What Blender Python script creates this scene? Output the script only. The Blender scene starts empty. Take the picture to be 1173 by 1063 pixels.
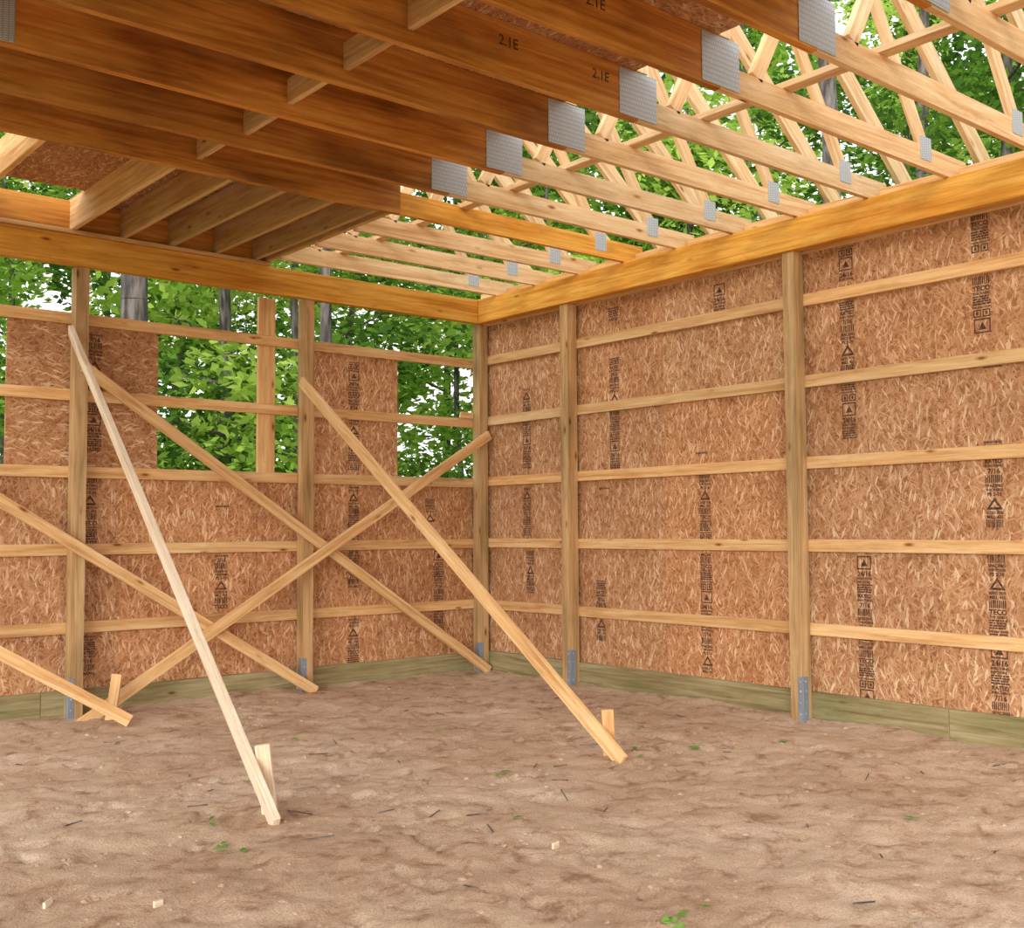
import bpy, math, random
from mathutils import Vector, Matrix, noise
random.seed(7)
S=bpy.context.scene
C=S.collection
try:
    S.view_settings.view_transform='Standard'
    S.view_settings.look='None'
except Exception as e: print(e)

# ---------------------------------------------------------------- materials
def newmat(n):
    m=bpy.data.materials.new(n); m.use_nodes=True
    nt=m.node_tree; b=nt.nodes['Principled BSDF']; return m,nt,b
def N(nt,t,**k):
    n=nt.nodes.new(t)
    for a,v in k.items(): setattr(n,a,v)
    return n
def L(nt,a,b): nt.links.new(a,b)
def ramp(nt,stops,interp='LINEAR'):
    r=nt.nodes.new('ShaderNodeValToRGB'); cr=r.color_ramp; cr.interpolation=interp
    while len(cr.elements)<len(stops): cr.elements.new(0.5)
    for e,(p,c) in zip(cr.elements,stops):
        e.position=p; e.color=(*c,1) if len(c)==3 else c
    return r
def mapping(nt,src,scale=(1,1,1),rot=0):
    if rot:
        m=N(nt,'ShaderNodeMapping'); m.inputs['Rotation'].default_value=(0,0,rot); L(nt,src,m.inputs['Vector']); src=m.outputs[0]
    m=N(nt,'ShaderNodeMapping'); m.inputs['Scale'].default_value=scale; L(nt,src,m.inputs['Vector']); return m.outputs[0]
def mixc(nt,a,b,f,mode='MIX'):
    m=N(nt,'ShaderNodeMix',data_type='RGBA',blend_type=mode)
    for s,i in ((f,0),(a,6),(b,7)):
        if hasattr(s,'is_linked'): L(nt,s,m.inputs[i])
        elif i==0: m.inputs[0].default_value=s
        else: m.inputs[i].default_value=(*s,1)
    return m.outputs[2]
def tinted(nt,col):
    t=N(nt,'ShaderNodeAttribute',attribute_name='tint')
    return mixc(nt,col,t.outputs['Color'],1.0,'MULTIPLY')
def bump(nt,b,h,strength=.3,dist=.01):
    n=N(nt,'ShaderNodeBump'); n.inputs['Strength'].default_value=strength; n.inputs['Distance'].default_value=dist
    L(nt,h,n.inputs['Height']); L(nt,n.outputs[0],b.inputs['Normal'])

def wood(name,dark,mid,light,knots=True,rough=.65,stain=None):
    m,nt,b=newmat(name)
    uv=N(nt,'ShaderNodeUVMap').outputs[0]
    n1=N(nt,'ShaderNodeTexNoise'); n1.inputs['Scale'].default_value=1; n1.inputs['Detail'].default_value=5; n1.inputs['Distortion'].default_value=.9
    L(nt,mapping(nt,uv,(1.1,22,1)),n1.inputs['Vector'])
    n2=N(nt,'ShaderNodeTexNoise'); n2.inputs['Scale'].default_value=1; n2.inputs['Detail'].default_value=3
    L(nt,mapping(nt,uv,(5,260,1)),n2.inputs['Vector'])
    r1=ramp(nt,[(.3,dark),(.48,mid),(.68,light)]); L(nt,n1.outputs[0],r1.inputs[0])
    r2=ramp(nt,[(.3,(.78,.72,.66)),(.6,(1.05,1.05,1.05))]); L(nt,n2.outputs[0],r2.inputs[0])
    c=mixc(nt,r1.outputs[0],r2.outputs[0],.8,'MULTIPLY')
    n5=N(nt,'ShaderNodeTexNoise'); n5.inputs['Scale'].default_value=1; n5.inputs['Detail'].default_value=6; n5.inputs['Roughness'].default_value=.7
    L(nt,mapping(nt,uv,(2.2,9,1)),n5.inputs['Vector'])
    r5=ramp(nt,[(.34,(.80,.74,.68)),(.5,(1,1,1))]); L(nt,n5.outputs[0],r5.inputs[0])
    c=mixc(nt,c,r5.outputs[0],.8,'MULTIPLY')
    if knots:
        v=N(nt,'ShaderNodeTexVoronoi'); v.inputs['Scale'].default_value=1
        L(nt,mapping(nt,uv,(2.6,8,1)),v.inputs['Vector'])
        r3=ramp(nt,[(.05,(.32,.2,.12)),(.09,(.75,.62,.5)),(.15,(1,1,1))]); L(nt,v.outputs['Distance'],r3.inputs[0])
        c=mixc(nt,c,r3.outputs[0],1,'MULTIPLY')
    if stain:
        n3=N(nt,'ShaderNodeTexNoise'); n3.inputs['Scale'].default_value=1; n3.inputs['Detail'].default_value=5
        L(nt,mapping(nt,uv,(1.1,3.5,1)),n3.inputs['Vector'])
        r4=ramp(nt,[(.48,(1,1,1)),(.70,stain)]); L(nt,n3.outputs[0],r4.inputs[0])
        c=mixc(nt,c,r4.outputs[0],1,'MULTIPLY')
    L(nt,tinted(nt,c),b.inputs['Base Color'])
    b.inputs['Roughness'].default_value=rough
    b.inputs['Specular IOR Level'].default_value=.3
    bump(nt,b,n1.outputs[0],.3,.005)
    return m
M_pine=wood('pine_lumber',(.60,.32,.125),(.76,.465,.205),(.84,.60,.32))
M_truss=wood('truss_lumber',(.68,.41,.19),(.81,.57,.31),(.88,.69,.44))
M_white=wood('fresh_spruce',(.66,.50,.34),(.78,.64,.47),(.86,.75,.60),knots=False)
M_post=wood('post_lumber',(.38,.225,.095),(.53,.33,.15),(.63,.43,.22),stain=(.60,.62,.55))
M_beam=wood('amber_beam',(.60,.24,.022),(.79,.375,.05),(.88,.50,.11),stain=(.85,.70,.48))
M_lvl=wood('lvl_timber',(.42,.15,.02),(.60,.25,.042),(.72,.36,.085),knots=False,stain=(.42,.35,.30))
M_treat=wood('treated_board',(.22,.165,.075),(.34,.275,.13),(.44,.37,.21),stain=(.60,.70,.54))

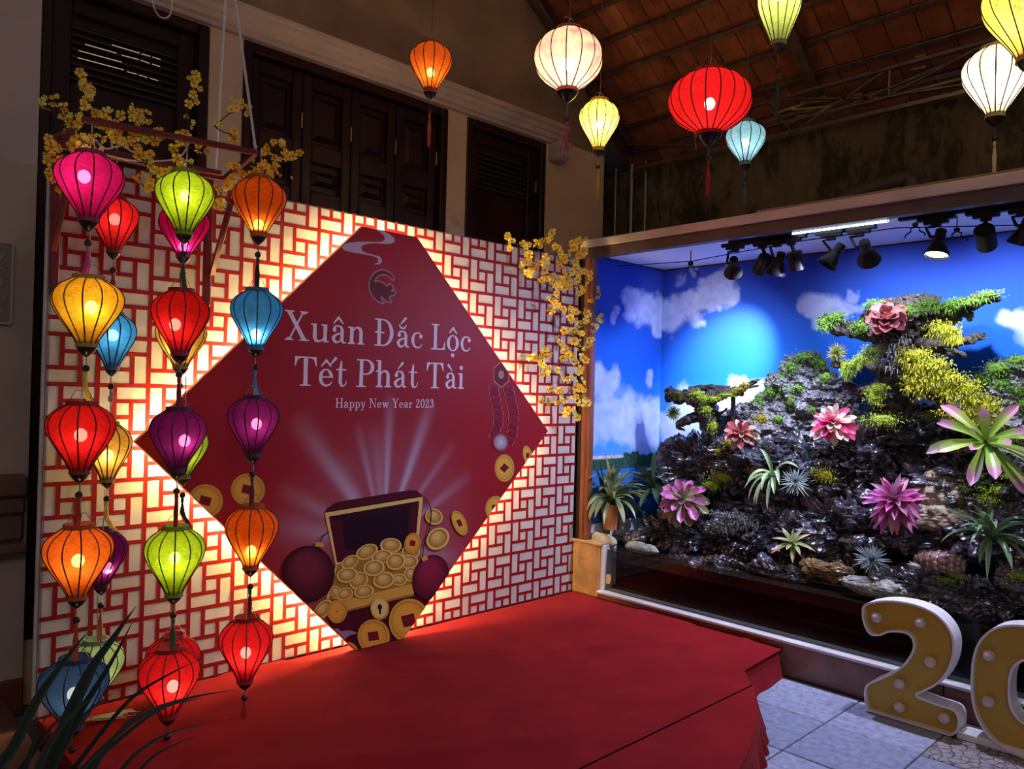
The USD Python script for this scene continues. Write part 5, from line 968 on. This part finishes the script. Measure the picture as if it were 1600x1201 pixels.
..........
Reproduce only the lines of the records from the start up to and including the line that holds "except Exception as e: print(e)"; do not carry over any picture.

● Response to this exercise
What Blender Python script creates this scene? Output the script only. The Blender scene starts empty. Take the picture to be 1173 by 1063 pixels.
import bpy, math, random
from mathutils import Vector, Matrix, noise
random.seed(7)
S=bpy.context.scene
C=S.collection
try:
    S.view_settings.view_transform='Standard'
    S.view_settings.look='None'
except Exception as e: print(e)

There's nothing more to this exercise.